→ Records supplied:
• • • •
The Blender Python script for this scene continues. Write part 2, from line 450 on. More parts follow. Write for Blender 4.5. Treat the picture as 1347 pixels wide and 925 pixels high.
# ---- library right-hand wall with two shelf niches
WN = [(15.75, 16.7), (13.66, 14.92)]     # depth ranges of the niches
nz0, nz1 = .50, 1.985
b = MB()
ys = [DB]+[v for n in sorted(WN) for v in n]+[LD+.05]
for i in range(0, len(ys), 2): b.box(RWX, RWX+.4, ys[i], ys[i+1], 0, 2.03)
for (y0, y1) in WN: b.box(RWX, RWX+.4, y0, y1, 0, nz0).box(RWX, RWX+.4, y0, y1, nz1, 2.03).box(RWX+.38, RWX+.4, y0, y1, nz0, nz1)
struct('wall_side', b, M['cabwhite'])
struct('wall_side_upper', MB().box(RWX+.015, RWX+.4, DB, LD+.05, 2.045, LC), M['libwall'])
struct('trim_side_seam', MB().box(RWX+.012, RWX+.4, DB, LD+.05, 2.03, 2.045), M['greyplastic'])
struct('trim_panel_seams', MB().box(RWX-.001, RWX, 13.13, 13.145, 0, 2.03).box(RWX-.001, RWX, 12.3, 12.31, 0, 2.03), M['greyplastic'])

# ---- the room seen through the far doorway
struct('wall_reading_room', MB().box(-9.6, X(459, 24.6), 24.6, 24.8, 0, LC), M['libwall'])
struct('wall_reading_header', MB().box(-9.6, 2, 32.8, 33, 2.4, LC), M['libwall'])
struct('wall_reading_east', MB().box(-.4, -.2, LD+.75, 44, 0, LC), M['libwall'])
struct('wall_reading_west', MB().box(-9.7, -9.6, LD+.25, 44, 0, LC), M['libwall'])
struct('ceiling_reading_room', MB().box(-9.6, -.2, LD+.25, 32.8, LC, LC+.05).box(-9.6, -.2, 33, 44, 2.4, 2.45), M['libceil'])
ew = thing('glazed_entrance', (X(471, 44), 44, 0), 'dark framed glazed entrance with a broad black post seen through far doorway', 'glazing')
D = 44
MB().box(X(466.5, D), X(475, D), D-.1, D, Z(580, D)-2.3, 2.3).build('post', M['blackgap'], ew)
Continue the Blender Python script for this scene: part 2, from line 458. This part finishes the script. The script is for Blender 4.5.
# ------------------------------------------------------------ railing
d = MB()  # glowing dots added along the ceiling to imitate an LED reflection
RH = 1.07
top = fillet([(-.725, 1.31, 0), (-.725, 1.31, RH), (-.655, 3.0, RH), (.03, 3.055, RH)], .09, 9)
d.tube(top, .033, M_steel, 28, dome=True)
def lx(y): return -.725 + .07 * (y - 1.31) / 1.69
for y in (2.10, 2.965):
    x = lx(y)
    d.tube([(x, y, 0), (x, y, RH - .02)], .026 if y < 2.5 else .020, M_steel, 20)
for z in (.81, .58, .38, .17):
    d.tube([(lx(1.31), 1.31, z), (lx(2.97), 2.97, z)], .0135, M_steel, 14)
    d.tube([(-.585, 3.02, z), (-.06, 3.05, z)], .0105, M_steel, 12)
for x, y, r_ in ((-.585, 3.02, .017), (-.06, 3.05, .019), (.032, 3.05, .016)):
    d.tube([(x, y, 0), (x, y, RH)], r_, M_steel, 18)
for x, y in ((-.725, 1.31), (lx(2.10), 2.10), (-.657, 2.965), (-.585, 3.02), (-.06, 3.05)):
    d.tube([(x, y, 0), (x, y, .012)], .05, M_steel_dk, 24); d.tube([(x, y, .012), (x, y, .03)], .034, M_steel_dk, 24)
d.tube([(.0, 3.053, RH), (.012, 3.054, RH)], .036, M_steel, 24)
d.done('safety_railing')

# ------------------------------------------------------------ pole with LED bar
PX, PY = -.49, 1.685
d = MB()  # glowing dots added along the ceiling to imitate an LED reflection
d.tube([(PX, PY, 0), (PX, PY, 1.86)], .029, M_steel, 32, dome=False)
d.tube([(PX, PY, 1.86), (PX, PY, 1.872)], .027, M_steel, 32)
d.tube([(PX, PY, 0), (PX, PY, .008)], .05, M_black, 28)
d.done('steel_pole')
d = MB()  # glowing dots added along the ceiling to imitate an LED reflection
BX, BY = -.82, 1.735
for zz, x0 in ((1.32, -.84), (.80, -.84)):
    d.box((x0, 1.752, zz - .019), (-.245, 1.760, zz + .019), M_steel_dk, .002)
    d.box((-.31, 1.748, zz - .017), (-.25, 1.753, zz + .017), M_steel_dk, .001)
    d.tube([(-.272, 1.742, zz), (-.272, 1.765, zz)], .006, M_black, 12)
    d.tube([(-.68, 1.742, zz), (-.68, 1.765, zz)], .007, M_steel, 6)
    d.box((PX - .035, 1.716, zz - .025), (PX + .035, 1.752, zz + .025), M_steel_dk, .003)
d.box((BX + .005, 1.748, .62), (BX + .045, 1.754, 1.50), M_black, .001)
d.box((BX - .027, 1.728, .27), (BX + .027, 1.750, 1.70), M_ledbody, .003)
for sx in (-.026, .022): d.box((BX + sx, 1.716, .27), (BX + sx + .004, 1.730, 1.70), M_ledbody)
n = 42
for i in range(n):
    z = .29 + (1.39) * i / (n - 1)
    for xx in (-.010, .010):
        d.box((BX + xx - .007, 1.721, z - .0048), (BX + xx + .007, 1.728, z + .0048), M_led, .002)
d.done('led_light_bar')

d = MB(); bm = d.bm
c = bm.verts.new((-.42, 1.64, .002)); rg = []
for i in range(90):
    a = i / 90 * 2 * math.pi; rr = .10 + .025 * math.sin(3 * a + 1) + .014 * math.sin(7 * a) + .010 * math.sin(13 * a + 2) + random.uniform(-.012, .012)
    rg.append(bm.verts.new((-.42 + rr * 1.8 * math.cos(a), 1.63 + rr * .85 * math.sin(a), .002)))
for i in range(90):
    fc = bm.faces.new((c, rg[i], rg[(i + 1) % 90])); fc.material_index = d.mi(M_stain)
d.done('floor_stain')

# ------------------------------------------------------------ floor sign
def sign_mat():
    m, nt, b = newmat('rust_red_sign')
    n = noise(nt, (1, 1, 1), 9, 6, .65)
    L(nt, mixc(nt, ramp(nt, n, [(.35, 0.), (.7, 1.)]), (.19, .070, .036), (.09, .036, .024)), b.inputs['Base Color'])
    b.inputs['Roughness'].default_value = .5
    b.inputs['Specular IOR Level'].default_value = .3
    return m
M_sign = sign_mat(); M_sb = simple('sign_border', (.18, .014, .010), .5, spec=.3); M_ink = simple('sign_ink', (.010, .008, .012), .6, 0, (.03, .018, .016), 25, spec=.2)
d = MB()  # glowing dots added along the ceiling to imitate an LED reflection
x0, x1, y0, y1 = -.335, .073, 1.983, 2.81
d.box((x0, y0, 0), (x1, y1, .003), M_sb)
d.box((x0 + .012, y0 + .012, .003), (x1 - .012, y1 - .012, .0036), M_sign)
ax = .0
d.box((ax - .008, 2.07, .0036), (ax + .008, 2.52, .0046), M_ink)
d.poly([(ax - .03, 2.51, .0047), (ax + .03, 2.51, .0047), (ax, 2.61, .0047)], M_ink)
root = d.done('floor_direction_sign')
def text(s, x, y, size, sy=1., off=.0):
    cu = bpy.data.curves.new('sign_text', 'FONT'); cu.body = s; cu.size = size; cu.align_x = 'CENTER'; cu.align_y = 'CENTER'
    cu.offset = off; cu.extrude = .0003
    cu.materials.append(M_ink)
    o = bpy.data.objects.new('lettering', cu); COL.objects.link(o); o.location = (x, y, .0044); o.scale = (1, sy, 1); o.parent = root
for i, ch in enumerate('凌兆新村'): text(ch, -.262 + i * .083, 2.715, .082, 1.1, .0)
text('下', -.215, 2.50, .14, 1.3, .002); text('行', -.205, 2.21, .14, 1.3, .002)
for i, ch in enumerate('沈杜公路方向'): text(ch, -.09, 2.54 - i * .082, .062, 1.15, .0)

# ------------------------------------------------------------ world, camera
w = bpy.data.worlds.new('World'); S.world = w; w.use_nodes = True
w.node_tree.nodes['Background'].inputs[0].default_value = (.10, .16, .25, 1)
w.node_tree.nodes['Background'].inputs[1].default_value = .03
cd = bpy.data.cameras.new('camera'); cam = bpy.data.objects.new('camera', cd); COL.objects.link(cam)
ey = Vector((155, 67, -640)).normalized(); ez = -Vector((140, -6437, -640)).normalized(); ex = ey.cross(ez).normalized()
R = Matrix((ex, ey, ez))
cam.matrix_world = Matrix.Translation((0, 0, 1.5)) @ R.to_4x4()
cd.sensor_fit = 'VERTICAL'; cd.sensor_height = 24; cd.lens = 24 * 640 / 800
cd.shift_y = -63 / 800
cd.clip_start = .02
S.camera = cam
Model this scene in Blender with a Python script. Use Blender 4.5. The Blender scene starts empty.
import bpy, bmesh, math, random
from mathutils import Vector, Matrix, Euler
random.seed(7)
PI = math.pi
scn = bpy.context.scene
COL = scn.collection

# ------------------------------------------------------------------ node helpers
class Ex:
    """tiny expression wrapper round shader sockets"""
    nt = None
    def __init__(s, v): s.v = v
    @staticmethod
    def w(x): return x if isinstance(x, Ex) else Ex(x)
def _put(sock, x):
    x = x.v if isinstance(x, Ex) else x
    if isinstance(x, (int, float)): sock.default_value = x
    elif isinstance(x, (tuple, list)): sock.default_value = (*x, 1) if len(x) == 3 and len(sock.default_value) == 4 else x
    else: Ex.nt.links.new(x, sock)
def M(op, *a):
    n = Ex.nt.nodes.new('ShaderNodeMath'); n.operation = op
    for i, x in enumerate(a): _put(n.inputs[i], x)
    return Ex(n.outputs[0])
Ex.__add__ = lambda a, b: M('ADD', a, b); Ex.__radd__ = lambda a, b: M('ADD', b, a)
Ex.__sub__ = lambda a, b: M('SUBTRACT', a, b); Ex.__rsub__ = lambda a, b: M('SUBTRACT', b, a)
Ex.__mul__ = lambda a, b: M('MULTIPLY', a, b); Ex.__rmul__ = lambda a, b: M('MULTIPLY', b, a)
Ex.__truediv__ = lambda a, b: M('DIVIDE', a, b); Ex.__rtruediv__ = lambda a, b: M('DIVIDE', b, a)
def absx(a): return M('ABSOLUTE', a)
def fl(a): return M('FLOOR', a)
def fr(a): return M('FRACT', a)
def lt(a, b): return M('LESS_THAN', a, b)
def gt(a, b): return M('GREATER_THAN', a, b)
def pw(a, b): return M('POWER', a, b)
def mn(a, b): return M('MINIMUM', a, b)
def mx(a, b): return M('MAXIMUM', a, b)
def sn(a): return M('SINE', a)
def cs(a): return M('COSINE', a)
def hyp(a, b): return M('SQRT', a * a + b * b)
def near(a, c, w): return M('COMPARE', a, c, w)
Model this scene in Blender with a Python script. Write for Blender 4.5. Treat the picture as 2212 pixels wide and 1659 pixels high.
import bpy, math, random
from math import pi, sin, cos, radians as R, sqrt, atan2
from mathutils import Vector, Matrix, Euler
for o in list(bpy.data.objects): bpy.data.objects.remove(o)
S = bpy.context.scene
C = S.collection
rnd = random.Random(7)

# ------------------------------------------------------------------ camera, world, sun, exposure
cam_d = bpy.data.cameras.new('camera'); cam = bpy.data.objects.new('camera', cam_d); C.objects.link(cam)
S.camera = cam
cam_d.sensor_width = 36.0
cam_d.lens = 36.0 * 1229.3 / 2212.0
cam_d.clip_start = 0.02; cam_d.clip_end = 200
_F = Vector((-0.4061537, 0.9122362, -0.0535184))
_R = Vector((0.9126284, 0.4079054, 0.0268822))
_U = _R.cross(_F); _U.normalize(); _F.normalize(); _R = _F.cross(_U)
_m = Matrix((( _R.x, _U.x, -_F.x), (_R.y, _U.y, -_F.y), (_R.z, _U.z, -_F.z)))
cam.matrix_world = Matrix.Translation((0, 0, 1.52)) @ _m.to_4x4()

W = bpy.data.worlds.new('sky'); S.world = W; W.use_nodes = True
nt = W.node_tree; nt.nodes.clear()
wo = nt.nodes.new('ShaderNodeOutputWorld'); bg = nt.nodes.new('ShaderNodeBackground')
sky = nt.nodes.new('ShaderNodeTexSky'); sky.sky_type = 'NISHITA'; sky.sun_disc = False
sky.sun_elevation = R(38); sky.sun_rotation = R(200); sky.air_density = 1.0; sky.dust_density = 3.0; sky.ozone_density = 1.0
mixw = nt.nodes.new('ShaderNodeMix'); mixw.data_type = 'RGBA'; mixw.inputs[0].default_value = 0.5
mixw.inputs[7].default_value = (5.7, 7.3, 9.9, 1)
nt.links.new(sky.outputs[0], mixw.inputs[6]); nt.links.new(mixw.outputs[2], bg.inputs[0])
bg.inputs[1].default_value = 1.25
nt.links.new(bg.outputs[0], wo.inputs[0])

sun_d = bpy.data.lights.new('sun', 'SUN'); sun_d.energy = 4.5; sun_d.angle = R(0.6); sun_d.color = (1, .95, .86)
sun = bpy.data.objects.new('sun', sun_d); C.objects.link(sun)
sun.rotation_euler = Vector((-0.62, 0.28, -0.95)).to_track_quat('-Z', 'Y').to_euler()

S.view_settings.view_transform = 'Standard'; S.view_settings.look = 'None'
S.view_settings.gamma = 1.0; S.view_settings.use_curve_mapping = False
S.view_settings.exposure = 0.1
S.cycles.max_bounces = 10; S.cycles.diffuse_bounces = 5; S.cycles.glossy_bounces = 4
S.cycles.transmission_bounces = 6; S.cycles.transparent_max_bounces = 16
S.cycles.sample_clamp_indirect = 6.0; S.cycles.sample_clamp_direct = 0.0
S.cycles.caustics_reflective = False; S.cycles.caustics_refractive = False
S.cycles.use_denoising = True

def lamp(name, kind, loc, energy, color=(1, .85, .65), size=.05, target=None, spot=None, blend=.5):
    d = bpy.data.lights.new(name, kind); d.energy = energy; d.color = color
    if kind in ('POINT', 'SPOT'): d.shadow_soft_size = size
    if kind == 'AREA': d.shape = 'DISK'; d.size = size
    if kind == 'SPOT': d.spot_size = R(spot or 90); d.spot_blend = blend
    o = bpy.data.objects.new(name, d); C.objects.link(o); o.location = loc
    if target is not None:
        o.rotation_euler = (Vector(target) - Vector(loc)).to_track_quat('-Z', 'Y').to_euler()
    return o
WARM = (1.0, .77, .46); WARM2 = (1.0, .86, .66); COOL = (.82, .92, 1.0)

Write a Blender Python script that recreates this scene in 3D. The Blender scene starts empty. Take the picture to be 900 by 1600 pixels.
• • • •
→ Task instructions: Extract each line holding the word "starts" from the records.

→ The answer:
Model this scene in Blender with a Python script. Use Blender 4.5. The Blender scene starts empty.
Write a Blender Python script that recreates this scene in 3D. The Blender scene starts empty. Take the picture to be 900 by 1600 pixels.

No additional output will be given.